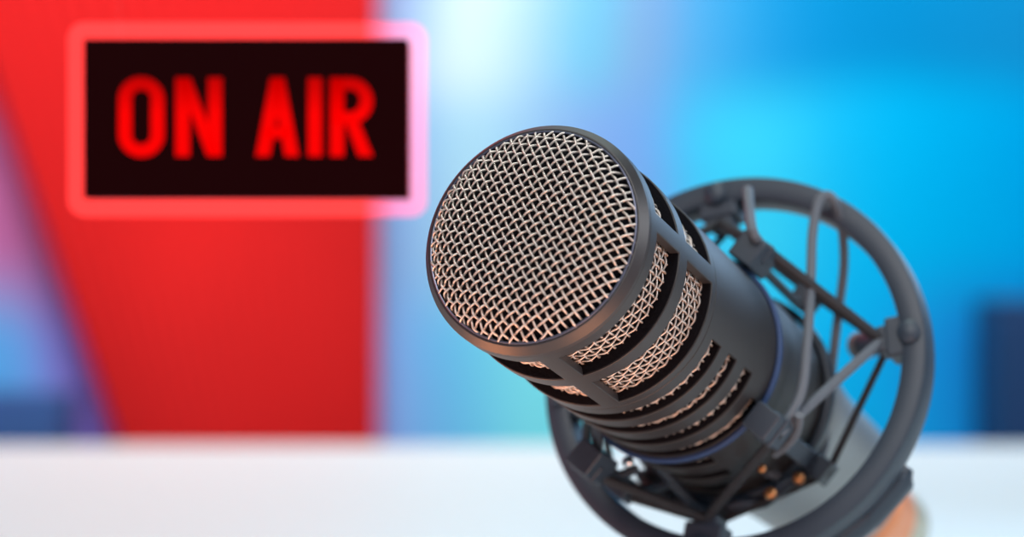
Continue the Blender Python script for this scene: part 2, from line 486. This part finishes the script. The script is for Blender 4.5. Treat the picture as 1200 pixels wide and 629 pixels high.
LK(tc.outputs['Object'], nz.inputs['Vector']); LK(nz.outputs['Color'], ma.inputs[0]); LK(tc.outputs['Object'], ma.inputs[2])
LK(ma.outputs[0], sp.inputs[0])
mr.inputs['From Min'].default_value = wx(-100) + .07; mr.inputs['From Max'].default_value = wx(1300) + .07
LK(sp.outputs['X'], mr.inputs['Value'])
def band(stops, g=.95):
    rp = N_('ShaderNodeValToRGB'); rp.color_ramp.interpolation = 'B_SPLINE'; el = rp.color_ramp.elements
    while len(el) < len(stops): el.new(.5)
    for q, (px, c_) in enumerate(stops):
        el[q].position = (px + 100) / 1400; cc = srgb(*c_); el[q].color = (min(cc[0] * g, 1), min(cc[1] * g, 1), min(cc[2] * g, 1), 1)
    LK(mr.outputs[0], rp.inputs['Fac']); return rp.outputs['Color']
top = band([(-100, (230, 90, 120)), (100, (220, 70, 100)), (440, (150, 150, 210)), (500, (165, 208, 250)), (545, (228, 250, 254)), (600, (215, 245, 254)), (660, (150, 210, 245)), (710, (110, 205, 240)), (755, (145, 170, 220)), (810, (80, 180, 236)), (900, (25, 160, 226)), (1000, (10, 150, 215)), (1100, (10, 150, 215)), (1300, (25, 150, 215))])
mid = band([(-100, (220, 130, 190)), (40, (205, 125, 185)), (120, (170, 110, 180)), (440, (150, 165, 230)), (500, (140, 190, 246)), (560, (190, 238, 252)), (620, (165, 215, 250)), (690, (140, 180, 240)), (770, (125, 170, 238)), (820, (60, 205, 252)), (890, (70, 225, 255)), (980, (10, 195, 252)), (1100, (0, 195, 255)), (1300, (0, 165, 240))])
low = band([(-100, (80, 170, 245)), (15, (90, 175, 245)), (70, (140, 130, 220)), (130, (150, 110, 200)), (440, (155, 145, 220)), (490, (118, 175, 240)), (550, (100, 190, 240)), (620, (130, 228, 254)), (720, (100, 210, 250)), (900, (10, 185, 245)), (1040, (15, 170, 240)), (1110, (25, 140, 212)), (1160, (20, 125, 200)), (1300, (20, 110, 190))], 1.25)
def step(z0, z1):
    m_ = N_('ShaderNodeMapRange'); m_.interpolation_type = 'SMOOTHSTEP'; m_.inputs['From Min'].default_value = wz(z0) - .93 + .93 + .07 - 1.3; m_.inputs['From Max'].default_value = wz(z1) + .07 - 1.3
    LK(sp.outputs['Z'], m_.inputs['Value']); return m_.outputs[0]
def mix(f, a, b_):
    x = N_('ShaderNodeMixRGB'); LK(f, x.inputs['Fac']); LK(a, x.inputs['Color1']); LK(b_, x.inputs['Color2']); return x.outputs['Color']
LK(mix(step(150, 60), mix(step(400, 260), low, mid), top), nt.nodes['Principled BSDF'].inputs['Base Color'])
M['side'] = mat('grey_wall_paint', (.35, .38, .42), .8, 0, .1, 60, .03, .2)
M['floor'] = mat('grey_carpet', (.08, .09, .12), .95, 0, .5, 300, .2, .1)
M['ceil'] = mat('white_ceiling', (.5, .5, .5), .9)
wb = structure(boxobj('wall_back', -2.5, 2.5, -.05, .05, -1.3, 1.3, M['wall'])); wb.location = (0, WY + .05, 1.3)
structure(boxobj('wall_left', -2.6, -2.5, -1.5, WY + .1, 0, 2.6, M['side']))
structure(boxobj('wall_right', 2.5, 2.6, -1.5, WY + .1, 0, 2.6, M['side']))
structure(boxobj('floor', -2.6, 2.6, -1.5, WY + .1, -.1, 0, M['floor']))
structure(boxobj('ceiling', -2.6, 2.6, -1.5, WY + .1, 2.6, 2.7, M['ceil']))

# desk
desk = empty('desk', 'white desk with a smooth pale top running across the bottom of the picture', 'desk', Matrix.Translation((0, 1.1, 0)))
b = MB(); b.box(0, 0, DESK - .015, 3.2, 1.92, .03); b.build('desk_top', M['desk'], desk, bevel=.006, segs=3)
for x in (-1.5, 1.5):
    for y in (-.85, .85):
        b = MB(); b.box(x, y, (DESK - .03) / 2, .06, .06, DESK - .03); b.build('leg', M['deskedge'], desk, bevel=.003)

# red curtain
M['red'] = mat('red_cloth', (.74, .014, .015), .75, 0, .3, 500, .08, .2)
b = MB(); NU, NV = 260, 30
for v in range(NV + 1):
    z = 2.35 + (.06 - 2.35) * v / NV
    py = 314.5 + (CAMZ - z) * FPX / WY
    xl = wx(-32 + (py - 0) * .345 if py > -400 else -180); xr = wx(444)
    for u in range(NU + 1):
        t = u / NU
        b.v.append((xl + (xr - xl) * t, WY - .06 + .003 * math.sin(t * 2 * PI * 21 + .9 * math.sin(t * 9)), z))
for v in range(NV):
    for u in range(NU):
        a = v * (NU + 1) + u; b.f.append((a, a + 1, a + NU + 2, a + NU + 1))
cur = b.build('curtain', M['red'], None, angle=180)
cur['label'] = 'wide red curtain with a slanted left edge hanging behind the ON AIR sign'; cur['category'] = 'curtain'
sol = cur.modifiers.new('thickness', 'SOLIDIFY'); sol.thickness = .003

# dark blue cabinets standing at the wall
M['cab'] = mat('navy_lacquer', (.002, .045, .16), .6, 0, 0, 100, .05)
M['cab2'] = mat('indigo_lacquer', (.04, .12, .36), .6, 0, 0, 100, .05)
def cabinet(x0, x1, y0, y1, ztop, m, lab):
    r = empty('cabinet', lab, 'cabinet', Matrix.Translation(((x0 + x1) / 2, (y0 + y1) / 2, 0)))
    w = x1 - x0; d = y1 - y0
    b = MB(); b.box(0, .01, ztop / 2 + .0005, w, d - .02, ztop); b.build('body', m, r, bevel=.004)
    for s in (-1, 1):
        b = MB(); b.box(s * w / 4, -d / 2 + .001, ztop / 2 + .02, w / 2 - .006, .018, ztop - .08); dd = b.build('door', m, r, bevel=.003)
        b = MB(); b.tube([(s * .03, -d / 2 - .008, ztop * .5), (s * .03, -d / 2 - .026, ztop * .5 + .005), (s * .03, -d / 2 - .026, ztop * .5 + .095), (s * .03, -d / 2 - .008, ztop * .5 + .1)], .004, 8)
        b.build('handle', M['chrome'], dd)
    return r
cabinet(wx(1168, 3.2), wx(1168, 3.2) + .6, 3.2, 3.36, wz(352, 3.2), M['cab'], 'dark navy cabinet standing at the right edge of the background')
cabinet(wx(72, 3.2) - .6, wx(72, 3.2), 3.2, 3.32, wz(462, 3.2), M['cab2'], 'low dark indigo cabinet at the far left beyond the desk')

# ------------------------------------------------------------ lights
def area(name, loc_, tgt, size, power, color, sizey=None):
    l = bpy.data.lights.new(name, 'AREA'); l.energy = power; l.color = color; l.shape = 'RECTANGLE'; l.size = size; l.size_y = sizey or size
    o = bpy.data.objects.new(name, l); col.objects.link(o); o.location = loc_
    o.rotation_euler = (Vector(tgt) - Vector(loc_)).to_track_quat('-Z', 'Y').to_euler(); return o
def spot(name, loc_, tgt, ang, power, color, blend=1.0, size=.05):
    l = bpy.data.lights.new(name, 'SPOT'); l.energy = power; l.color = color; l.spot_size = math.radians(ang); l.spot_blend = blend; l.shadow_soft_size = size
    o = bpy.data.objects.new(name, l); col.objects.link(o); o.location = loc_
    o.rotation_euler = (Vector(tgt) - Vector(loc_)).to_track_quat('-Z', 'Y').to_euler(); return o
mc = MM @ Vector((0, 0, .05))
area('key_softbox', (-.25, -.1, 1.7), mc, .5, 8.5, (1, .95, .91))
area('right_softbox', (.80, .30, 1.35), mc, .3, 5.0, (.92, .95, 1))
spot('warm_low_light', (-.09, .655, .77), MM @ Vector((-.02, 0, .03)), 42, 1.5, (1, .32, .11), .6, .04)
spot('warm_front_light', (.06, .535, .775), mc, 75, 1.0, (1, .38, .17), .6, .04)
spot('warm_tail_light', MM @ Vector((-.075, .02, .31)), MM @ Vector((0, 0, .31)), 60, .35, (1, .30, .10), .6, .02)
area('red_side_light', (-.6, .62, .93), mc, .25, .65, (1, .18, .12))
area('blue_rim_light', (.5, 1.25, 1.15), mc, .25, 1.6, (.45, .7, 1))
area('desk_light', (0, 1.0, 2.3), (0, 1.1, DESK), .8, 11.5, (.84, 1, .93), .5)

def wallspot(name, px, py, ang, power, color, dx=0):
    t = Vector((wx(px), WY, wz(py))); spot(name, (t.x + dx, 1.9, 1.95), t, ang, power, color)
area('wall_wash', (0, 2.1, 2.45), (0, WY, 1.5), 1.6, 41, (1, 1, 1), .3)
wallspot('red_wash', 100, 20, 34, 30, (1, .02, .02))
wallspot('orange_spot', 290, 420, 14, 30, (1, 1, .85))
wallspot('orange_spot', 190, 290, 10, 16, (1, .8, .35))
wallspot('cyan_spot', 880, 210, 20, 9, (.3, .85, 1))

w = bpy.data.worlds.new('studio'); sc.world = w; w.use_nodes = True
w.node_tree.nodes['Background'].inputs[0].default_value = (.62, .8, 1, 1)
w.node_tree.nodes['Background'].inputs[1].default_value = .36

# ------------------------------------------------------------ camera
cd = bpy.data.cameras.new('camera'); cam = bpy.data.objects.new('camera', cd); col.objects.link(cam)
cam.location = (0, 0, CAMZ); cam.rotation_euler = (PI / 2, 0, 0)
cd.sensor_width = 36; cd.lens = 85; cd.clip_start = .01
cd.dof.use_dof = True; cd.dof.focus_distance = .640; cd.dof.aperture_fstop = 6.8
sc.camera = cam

> [DO THIS]
Go over the data above and copy every line that has the word "picture" in it.

> [TASK RESULT]
Continue the Blender Python script for this scene: part 2, from line 486. This part finishes the script. The script is for Blender 4.5. Treat the picture as 1200 pixels wide and 629 pixels high.
desk = empty('desk', 'white desk with a smooth pale top running across the bottom of the picture', 'desk', Matrix.Translation((0, 1.1, 0)))